▸ **Problem description**
Find every line in the records below that contains the word "finishes", and copy each such line.

▸ **Dataset excerpts**
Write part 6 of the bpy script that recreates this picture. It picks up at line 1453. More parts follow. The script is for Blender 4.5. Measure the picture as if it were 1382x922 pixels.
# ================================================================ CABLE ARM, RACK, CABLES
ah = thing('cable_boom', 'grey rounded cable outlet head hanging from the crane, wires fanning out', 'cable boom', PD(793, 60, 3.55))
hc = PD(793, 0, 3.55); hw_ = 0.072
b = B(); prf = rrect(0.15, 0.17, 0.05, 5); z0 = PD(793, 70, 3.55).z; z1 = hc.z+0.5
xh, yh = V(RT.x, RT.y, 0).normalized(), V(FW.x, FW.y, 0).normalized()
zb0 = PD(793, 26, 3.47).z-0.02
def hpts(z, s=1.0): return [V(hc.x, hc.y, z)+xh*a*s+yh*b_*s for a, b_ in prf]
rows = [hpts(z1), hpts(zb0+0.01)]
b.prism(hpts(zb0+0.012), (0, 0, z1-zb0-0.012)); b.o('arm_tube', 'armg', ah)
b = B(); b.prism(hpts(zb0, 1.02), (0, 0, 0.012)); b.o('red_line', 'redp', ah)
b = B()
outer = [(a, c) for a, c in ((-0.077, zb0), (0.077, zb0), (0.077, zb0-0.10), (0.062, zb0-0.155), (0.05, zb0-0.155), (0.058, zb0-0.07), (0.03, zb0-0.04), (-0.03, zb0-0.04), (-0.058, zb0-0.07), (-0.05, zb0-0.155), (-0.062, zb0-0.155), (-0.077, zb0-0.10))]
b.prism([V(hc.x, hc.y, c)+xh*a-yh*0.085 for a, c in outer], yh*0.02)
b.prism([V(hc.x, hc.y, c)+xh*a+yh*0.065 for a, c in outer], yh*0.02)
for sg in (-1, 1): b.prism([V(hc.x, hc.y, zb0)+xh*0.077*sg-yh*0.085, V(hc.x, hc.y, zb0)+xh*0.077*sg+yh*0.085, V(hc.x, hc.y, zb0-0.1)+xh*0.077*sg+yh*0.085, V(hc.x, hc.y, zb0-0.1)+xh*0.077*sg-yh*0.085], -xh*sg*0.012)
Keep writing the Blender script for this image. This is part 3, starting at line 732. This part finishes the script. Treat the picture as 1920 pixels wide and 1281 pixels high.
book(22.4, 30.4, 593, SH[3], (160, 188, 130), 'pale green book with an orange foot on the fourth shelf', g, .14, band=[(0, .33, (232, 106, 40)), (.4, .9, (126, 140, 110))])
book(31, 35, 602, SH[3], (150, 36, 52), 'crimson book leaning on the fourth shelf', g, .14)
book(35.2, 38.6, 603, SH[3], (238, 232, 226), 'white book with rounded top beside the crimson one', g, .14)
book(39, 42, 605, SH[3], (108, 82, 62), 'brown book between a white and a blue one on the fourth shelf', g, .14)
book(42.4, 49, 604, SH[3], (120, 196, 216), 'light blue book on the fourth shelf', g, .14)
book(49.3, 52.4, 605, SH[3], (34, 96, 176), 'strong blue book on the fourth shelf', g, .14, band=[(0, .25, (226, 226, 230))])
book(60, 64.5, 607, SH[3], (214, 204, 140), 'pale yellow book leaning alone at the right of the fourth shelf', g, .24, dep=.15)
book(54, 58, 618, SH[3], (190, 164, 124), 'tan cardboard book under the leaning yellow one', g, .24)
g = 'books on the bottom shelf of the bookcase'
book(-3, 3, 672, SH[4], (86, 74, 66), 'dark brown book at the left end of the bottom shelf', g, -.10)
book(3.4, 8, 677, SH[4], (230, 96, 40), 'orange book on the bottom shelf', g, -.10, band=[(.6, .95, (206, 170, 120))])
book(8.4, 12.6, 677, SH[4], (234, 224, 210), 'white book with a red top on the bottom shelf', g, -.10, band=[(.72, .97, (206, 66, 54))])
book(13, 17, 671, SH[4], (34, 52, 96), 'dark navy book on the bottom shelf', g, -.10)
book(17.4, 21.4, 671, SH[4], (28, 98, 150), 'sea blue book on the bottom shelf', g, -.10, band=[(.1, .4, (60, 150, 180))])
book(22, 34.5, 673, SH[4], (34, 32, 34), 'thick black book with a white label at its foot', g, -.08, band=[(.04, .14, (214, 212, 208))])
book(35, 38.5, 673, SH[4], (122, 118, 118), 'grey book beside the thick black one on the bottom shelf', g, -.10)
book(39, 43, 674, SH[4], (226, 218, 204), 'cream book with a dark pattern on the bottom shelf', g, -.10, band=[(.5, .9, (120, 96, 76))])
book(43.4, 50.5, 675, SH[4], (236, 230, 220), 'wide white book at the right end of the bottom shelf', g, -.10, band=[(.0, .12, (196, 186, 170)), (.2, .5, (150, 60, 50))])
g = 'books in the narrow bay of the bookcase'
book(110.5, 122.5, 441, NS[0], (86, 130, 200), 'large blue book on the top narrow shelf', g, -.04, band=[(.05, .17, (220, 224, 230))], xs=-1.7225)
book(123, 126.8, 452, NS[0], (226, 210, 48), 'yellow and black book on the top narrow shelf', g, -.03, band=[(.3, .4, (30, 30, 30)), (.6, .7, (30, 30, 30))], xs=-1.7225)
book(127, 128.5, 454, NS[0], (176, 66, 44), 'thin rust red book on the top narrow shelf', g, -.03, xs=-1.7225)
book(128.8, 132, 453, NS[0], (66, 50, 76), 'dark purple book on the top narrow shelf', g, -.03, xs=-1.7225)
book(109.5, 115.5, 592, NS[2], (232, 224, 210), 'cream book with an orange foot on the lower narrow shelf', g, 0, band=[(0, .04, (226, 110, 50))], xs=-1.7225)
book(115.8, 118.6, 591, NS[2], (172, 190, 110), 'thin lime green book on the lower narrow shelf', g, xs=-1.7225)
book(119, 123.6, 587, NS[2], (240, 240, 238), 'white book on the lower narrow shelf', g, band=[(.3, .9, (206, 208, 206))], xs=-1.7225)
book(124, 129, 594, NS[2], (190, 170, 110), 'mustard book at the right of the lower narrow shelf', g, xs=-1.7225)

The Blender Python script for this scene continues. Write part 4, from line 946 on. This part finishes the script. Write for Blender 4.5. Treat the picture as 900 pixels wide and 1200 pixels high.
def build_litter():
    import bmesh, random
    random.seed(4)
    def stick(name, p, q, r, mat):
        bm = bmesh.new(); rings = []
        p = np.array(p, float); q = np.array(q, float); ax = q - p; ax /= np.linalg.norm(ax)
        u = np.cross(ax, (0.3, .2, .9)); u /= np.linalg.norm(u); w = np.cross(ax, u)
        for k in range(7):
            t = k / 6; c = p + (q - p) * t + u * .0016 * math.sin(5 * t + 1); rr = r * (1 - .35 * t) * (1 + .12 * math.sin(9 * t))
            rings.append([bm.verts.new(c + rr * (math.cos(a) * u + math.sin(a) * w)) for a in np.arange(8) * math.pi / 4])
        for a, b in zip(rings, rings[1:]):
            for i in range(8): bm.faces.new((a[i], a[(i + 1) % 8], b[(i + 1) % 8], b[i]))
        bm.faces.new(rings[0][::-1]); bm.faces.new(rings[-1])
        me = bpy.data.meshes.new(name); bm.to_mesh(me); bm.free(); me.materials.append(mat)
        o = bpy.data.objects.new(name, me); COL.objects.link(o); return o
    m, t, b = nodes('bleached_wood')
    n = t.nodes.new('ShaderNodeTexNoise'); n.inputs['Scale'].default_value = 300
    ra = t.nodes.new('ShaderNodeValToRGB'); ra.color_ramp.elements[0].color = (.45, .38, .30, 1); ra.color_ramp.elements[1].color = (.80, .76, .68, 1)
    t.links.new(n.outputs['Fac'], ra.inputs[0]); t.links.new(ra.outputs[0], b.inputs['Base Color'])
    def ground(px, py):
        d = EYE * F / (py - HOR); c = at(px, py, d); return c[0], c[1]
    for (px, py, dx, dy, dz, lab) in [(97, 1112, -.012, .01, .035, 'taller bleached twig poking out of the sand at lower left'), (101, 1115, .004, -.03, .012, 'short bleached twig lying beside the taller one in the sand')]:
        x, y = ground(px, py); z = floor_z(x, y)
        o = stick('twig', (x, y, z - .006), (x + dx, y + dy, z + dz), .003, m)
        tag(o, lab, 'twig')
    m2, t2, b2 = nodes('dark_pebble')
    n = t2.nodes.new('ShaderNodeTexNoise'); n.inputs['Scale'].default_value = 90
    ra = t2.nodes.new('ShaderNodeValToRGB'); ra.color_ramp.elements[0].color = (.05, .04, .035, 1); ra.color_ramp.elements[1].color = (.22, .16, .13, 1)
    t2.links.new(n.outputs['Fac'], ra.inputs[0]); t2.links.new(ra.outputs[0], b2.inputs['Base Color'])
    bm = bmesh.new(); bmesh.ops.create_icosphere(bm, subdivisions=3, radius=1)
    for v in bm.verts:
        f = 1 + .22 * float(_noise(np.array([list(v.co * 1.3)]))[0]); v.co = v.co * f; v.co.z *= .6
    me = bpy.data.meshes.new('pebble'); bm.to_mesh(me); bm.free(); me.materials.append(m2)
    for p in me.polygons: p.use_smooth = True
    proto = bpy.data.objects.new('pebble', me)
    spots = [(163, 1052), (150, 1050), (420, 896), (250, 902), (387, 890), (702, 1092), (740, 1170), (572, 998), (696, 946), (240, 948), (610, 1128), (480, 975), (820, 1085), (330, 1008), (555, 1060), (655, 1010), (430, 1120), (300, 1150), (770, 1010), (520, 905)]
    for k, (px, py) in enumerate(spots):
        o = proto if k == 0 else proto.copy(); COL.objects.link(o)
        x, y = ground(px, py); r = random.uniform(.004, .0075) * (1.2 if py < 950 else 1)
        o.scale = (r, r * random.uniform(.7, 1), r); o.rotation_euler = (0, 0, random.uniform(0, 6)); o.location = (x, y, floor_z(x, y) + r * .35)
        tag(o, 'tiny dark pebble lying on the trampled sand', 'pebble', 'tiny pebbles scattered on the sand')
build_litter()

▸ **Task response**
Keep writing the Blender script for this image. This is part 3, starting at line 732. This part finishes the script. Treat the picture as 1920 pixels wide and 1281 pixels high.
The Blender Python script for this scene continues. Write part 4, from line 946 on. This part finishes the script. Write for Blender 4.5. Treat the picture as 900 pixels wide and 1200 pixels high.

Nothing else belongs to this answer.